I've been on computers since about the time we were doing our sixth or seventh Sweet Valley Twin. Since then, maybe 20,000 pages on computer, versus maybe 15 pages total by hand. Maybe 15 handwritten pages in as many years. It's no wonder my handwriting has suffered: it's an obsolete skill. Ten years from now will kids still be learning how to form letters? Or will we just accept that the keyboard, and later no doubt the hands-free brain-chip interface, is the way we write?

“Excuses, Excuses.”

  1. Blogger The Uncredible Hallq Says:

    Here's what I wonder: as handwriting recognition technology improves, might handwriting become worthwhile again?

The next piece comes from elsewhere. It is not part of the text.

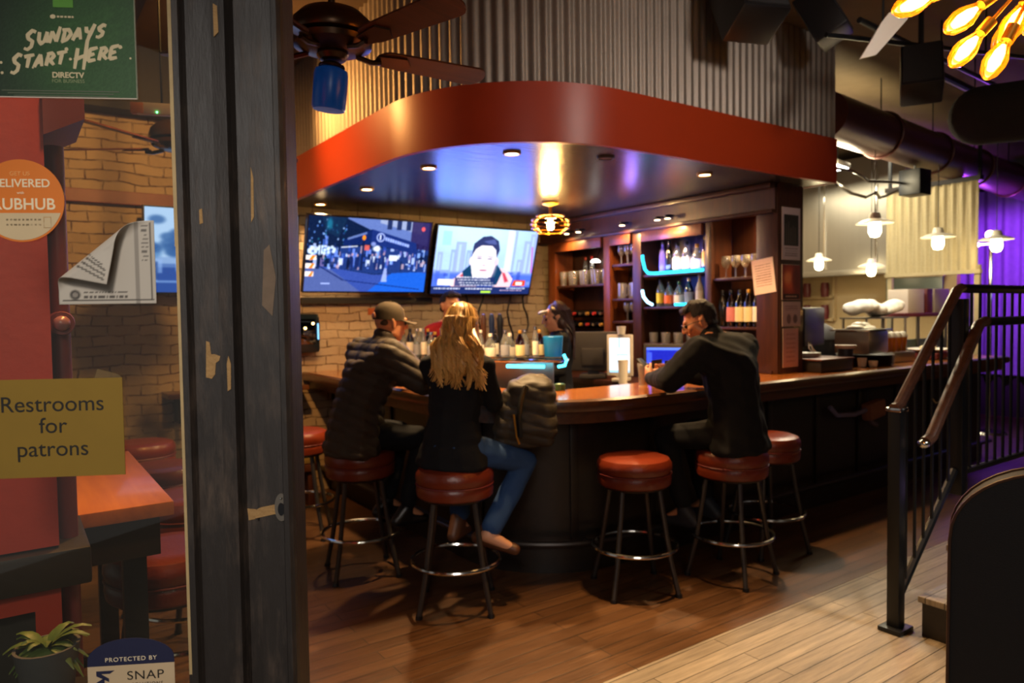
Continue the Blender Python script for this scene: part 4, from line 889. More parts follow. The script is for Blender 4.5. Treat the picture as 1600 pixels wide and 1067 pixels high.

Such technology as it exists is rather impractical, but it still is used on a few devices because it's more compact than a keyboard. On the other hand, improvements in voice recognition may make handwriting-based input devices unnecessary.

  2. Blogger P_J Says:

    I remember years ago seeing in an in-flight magazine the coolest business idea -- send this company a sample of your handwriting and they'll turn it into a font.

  3. Blogger kcore@vaguepolitix.com Says:

    Which years were you in Rochefort, France?

  4. Blogger Michael Reynolds Says:

    Chris:
    I'm holding out for the direct mind-puter link. Brain-fi.

  5. Blogger Michael Reynolds Says:

    PJ:
    Hey, you know what? My son did that with his handwriting which is better than mine. Same company, I assume.

  6. Blogger Michael Reynolds Says:

    KCore:
    1961 through 1963. I got news of the JFK assassination from mes copains at school. "Michel, ton president est mort."

  7. Blogger P_J Says:

    If you want to come at it from the cynical angle, you can tell the boy that handwritten thank-you notes tend to impress grandparents and are likely to lead to even better birthday presents. Plus, he might want to send a paper birthday card someday.

    I hadn't thought about it until today, but now I'm going to look up that handwriting font company.